As crônicas, os contos mínimos ou não tão mínimos assim, respeitaram esse espírito: criar sobre as dores, a banalidade, o trágico, o bizarro do cotidiano, levando-se em conta a privilegiada posição de quem é sumariamente ‘invadido’ e detentor de segredos profissionais que não podem ser revelados.
Pois bem: os segredos podem ser travestidos, dissipados, esquecidos e, como a matéria dos sonhos, surgir como outra coisa, uma outra verdade, muitas vezes menos sofrida, outras vezes mais louca. Os segredos que aparecem em nossos textos são, a bem da verdade, dos escritores. Deles, de fato, a (di)versão.
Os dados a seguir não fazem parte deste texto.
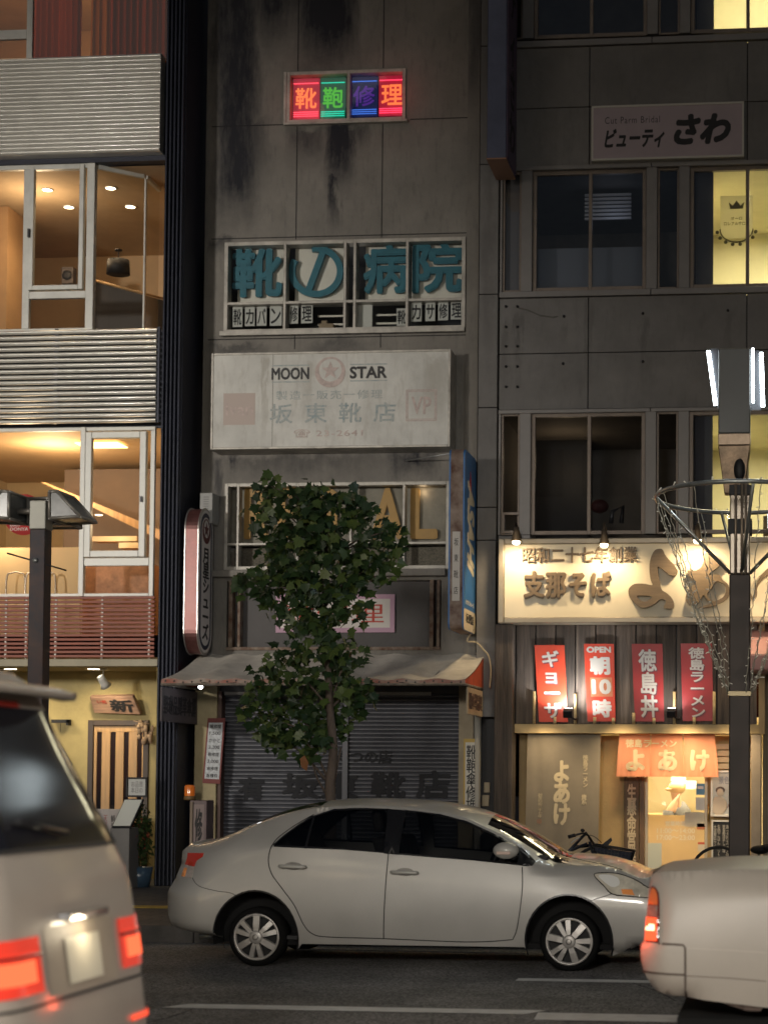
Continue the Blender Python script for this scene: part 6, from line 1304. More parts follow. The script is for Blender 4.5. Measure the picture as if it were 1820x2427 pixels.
# ---------------------------------------------------------------- cook inside the ramen shop
yk = YB + 1.5; hd_ = U(1603, 1876, yk); o = None
me = bpy.data.meshes.new('person'); zf = .15; hx, hz = hd_.x, hd_.z
J = {'pel': (hx + .04, yk, zf + .86), 'sp': (hx + .04, yk, zf + 1.05), 'ch': (hx + .02, yk, hz - .36), 'nk': (hx + .0, yk, hz - .17), 'hd': (hx - .01, yk, hz - .02), 'ht': (hx - .01, yk, hz + .10),
     'sl': (hx - .10, yk - .15, hz - .27), 'el': (hx - .14, yk - .2, hz - .54), 'wl': (hx - .34, yk - .2, hz - .60), 'hl': (hx - .42, yk - .18, hz - .61), 'sr': (hx + .02, yk + .18, hz - .27), 'er': (hx - .10, yk + .22, hz - .52), 'wr': (hx - .30, yk + .16, hz - .60), 'hr': (hx - .38, yk + .13, hz - .61),
     'kl': (hx + .02, yk - .1, zf + .48), 'al': (hx + .04, yk - .1, zf + .06), 'tl': (hx - .1, yk - .1, zf + .03), 'kr': (hx + .02, yk + .1, zf + .48), 'ar': (hx + .06, yk + .1, zf + .06), 'tr': (hx - .08, yk + .1, zf + .03), 'hpl': (hx + .04, yk - .09, zf + .82), 'hpr': (hx + .04, yk + .09, zf + .82)}
Rr = dict(pel=.15, sp=.14, ch=.155, nk=.05, hd=.088, ht=.075, sl=.062, el=.045, wl=.032, hl=.035, sr=.062, er=.045, wr=.032, hr=.035, kl=.058, al=.042, tl=.035, kr=.058, ar=.042, tr=.035, hpl=.085, hpr=.085)
ks = list(J); ed = [('pel', 'sp'), ('sp', 'ch'), ('ch', 'nk'), ('nk', 'hd'), ('hd', 'ht'), ('ch', 'sl'), ('sl', 'el'), ('el', 'wl'), ('wl', 'hl'), ('ch', 'sr'), ('sr', 'er'), ('er', 'wr'), ('wr', 'hr'), ('pel', 'hpl'), ('hpl', 'kl'), ('kl', 'al'), ('al', 'tl'), ('pel', 'hpr'), ('hpr', 'kr'), ('kr', 'ar'), ('ar', 'tr')]
me.from_pydata([Vector(J[k]) - Vector((hx, yk, zf)) for k in ks], [(ks.index(a), ks.index(c)) for a, c in ed], []); pe = bpy.data.objects.new('person', me); COL.objects.link(pe); pe.location = (hx, yk, zf)
tag(pe, 'cook in a grey shirt and tan cap bending forward behind the glass door', 'person')
pe.modifiers.new('s', 'SKIN').use_smooth_shade = True
for i, k in enumerate(ks): me.skin_vertices[0].data[i].radius = (Rr[k], Rr[k]); me.skin_vertices[0].data[i].use_root = (k == 'pel')
sd = pe.modifiers.new('u', 'SUBSURF'); sd.levels = sd.render_levels = 2
skin = M('skin', (.55, .34, .22), .55); me.materials.append(skin)
b = MB(); b.ell((hx + .0, yk, hz + .05), .118, .108, .095); b.ell((hx - .06, yk, hz + .03), .10, .09, .03); b.build('cap', M('cap_tan', (.62, .42, .2), .7), pe)
b = MB(); b.lathe([(.165, hz - .62), (.17, hz - .5), (.18, hz - .36), (.155, hz - .24), (.085, hz - .15), (.055, hz - .13)], (hx + .03, yk, 0), n=20); b.build('shirt', M('shirt_grey', (.11, .115, .13), .8), pe)
for (A, B) in (('sl', 'el'), ('sr', 'er')): b = MB(); a, c = Vector(J[A]), Vector(J[B]); b.tube([a, a.lerp(c, .7)], [.078, .068], 12); b.build('sleeve', _mats['shirt_grey'], pe)
b = MB(); b.lathe([(.19, zf + .45), (.175, zf + .8), (.17, hz - .6)], (hx + .035, yk, 0), n=20); b.build('apron', M('apron_grey', (.32, .29, .24), .8), pe)
# ================================================================ VEHICLES
def pchip(keys):
    xs = [k[0] for k in keys]; ys = [k[1] for k in keys]; n = len(xs); h = [xs[i + 1] - xs[i] for i in range(n - 1)]; d = [(ys[i + 1] - ys[i]) / h[i] for i in range(n - 1)]; m = [0] * n; m[0] = d[0]; m[-1] = d[-1]
    for i in range(1, n - 1):
        if d[i - 1] * d[i] > 0: w1 = 2 * h[i] + h[i - 1]; w2 = h[i] + 2 * h[i - 1]; m[i] = (w1 + w2) / (w1 / d[i - 1] + w2 / d[i])
    def f(x):
        if x <= xs[0]: return ys[0]
        if x >= xs[-1]: return ys[-1]
        i = 0
        while x > xs[i + 1]: i += 1
        t = (x - xs[i]) / h[i]; a = ys[i]; b_ = ys[i + 1]
        return a * (1 + 2 * t) * (1 - t) ** 2 + m[i] * h[i] * t * (1 - t) ** 2 + b_ * t * t * (3 - 2 * t) + m[i + 1] * h[i] * t * t * (t - 1)
    return f
def dens(loop, step):
    out = []
    for i in range(len(loop)):
        a, c = loop[i], loop[(i + 1) % len(loop)]; L_ = math.dist(a, c); k = max(1, int(math.ceil(L_ / step)))
        out += [(a[0] + (c[0] - a[0]) * j / k, a[1] + (c[1] - a[1]) * j / k) for j in range(k)]
    return out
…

Não é lugar comum dizer que qualquer interpretação dos fatos diz mais de quem interpreta do que dos fatos? Mas, mesmo aí, e sabendo disso, é possível também inventar segredos dos segredos, novas aparências, de outros personagens que assumam verdades estrangeiras. Como bem comentou Foucault:
“(...) me dou conta que nunca escrevi senão ficções. Não quero dizer com isso que esteja deixando de lado a verdade. Parece-me que existe a possibilidade de trabalhar a ficção, de induzir efeitos de verdade com um discurso de ficção e de fazer de modo que o discurso de verdade suscite algo que ainda não existe”. (Michel Foucault)
Nesse jogo, trabalhamos com a matéria que constitui nossos sonhos, nossas vidas. Portanto, nada mais óbvio, nada mais exótico.